# What is asked:
Restate, exactly and only, the lines from the first through the line containing "COL = sc.collection".

# Data provided:
**********

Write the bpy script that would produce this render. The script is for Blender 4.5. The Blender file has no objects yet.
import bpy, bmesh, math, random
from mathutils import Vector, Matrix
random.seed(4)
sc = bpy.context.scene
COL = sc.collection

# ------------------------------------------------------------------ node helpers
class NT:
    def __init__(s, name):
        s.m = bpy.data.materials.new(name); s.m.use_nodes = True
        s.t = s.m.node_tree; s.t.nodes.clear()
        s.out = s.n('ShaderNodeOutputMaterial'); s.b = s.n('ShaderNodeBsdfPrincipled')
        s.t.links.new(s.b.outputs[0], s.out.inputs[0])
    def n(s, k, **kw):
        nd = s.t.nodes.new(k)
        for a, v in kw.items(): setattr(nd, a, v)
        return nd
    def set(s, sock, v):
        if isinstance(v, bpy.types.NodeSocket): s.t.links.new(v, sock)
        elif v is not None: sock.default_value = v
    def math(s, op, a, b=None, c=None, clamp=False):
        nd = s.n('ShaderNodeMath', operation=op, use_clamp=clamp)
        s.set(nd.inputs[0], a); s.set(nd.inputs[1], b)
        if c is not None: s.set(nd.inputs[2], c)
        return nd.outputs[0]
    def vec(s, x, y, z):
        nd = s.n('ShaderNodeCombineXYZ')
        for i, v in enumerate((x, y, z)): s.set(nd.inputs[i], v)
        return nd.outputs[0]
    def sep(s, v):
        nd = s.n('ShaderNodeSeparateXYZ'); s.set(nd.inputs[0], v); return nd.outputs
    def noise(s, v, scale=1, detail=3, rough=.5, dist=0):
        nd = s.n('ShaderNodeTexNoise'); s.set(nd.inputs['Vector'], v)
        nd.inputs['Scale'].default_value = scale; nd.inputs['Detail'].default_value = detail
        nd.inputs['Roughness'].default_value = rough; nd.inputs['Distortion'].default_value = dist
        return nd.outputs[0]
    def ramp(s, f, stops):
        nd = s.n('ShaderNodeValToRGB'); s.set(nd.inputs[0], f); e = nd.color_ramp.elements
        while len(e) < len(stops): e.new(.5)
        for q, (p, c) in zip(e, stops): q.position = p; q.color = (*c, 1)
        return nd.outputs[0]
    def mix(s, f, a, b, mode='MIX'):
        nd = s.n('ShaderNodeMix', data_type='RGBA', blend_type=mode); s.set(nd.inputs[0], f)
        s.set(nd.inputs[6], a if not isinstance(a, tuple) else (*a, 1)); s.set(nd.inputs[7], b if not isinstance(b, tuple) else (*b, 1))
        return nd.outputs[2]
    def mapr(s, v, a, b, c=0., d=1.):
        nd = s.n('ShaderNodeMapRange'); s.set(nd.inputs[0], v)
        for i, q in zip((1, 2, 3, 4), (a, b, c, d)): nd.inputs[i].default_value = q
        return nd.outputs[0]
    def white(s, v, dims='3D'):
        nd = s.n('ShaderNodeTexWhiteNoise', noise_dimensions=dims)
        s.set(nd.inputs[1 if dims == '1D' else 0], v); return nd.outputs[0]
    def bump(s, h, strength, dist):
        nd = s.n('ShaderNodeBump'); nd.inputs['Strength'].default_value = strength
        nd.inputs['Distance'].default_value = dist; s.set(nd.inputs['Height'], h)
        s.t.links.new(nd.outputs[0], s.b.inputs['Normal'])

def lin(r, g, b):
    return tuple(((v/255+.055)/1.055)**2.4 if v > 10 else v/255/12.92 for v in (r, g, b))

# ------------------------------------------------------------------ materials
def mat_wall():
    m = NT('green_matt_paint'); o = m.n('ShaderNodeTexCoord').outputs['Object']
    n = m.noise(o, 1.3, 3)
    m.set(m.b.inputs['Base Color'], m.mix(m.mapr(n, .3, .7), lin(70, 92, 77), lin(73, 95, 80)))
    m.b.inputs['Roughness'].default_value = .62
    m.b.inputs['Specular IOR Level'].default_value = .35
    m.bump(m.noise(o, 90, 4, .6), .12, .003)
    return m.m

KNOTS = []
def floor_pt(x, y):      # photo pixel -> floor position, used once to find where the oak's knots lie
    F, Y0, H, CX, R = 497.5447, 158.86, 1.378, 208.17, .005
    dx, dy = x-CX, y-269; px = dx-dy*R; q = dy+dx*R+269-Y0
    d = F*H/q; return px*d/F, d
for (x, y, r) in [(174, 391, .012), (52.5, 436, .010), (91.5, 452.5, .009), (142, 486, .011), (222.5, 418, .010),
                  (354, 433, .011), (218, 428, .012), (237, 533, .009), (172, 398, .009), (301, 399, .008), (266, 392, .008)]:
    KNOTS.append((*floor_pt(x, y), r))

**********

# Reply to the exercise:
Write the bpy script that would produce this render. The script is for Blender 4.5. The Blender file has no objects yet.
import bpy, bmesh, math, random
from mathutils import Vector, Matrix
random.seed(4)
sc = bpy.context.scene
COL = sc.collection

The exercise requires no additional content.